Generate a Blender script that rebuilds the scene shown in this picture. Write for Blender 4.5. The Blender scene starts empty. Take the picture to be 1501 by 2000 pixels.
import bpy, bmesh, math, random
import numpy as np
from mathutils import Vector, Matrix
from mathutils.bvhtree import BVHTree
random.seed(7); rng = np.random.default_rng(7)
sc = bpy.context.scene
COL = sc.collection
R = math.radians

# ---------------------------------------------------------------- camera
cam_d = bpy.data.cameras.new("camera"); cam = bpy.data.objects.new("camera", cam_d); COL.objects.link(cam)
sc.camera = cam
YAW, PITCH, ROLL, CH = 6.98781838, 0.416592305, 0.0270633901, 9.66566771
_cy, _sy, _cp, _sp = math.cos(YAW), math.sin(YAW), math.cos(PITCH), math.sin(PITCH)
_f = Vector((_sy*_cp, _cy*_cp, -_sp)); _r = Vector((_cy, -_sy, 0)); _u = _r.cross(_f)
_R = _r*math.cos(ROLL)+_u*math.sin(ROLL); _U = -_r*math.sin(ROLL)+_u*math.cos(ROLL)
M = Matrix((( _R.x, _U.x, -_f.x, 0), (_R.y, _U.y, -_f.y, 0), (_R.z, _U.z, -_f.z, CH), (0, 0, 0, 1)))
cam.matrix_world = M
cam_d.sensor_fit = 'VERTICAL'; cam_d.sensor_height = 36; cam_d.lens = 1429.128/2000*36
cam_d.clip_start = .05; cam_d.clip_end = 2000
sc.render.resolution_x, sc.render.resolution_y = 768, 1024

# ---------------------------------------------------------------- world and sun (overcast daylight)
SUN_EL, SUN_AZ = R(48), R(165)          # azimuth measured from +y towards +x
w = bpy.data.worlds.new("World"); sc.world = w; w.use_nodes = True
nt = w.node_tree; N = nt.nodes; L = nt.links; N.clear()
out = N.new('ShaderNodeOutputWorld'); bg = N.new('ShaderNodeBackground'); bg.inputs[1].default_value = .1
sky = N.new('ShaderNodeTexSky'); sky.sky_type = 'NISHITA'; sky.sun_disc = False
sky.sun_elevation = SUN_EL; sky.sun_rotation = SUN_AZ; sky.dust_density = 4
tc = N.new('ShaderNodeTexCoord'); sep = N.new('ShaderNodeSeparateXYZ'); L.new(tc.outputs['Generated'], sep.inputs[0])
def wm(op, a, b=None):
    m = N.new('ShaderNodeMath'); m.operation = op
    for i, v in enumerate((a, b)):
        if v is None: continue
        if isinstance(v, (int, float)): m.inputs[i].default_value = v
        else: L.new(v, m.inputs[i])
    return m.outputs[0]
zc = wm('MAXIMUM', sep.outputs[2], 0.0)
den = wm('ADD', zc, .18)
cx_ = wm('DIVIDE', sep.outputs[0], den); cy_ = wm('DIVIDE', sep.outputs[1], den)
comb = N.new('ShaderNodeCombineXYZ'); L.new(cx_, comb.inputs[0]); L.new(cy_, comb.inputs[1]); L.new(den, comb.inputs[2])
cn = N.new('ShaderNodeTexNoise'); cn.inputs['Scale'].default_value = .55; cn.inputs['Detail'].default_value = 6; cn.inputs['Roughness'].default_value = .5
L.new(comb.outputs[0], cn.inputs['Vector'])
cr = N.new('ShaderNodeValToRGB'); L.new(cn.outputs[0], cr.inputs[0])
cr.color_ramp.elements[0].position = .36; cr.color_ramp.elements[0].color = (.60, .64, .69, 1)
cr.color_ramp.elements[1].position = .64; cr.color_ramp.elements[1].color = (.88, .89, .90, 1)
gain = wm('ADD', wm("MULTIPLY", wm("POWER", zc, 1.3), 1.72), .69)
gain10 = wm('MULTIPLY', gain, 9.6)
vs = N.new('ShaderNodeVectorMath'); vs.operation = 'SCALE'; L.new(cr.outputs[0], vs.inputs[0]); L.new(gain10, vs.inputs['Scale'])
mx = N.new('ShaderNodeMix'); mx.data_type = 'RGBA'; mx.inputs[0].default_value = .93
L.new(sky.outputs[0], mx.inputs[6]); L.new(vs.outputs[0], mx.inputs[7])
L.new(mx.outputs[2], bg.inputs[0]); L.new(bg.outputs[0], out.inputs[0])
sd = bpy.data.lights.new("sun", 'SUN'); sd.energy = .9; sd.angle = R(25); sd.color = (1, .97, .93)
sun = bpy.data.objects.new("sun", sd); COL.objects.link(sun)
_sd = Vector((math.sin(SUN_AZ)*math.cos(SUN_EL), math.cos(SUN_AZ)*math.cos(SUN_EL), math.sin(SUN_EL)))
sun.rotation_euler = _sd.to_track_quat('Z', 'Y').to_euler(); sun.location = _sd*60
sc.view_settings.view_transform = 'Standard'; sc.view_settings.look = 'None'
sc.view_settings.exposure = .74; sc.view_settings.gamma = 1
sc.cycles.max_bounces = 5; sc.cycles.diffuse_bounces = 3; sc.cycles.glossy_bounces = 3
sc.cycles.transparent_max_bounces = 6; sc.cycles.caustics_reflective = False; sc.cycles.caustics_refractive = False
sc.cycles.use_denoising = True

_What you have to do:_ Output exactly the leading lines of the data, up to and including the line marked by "sc.render.resolution_x, sc.render.resolution_y = 768, 1024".

_Full output:_
Generate a Blender script that rebuilds the scene shown in this picture. Write for Blender 4.5. The Blender scene starts empty. Take the picture to be 1501 by 2000 pixels.
import bpy, bmesh, math, random
import numpy as np
from mathutils import Vector, Matrix
from mathutils.bvhtree import BVHTree
random.seed(7); rng = np.random.default_rng(7)
sc = bpy.context.scene
COL = sc.collection
R = math.radians

# ---------------------------------------------------------------- camera
cam_d = bpy.data.cameras.new("camera"); cam = bpy.data.objects.new("camera", cam_d); COL.objects.link(cam)
sc.camera = cam
YAW, PITCH, ROLL, CH = 6.98781838, 0.416592305, 0.0270633901, 9.66566771
_cy, _sy, _cp, _sp = math.cos(YAW), math.sin(YAW), math.cos(PITCH), math.sin(PITCH)
_f = Vector((_sy*_cp, _cy*_cp, -_sp)); _r = Vector((_cy, -_sy, 0)); _u = _r.cross(_f)
_R = _r*math.cos(ROLL)+_u*math.sin(ROLL); _U = -_r*math.sin(ROLL)+_u*math.cos(ROLL)
M = Matrix((( _R.x, _U.x, -_f.x, 0), (_R.y, _U.y, -_f.y, 0), (_R.z, _U.z, -_f.z, CH), (0, 0, 0, 1)))
cam.matrix_world = M
cam_d.sensor_fit = 'VERTICAL'; cam_d.sensor_height = 36; cam_d.lens = 1429.128/2000*36
cam_d.clip_start = .05; cam_d.clip_end = 2000
sc.render.resolution_x, sc.render.resolution_y = 768, 1024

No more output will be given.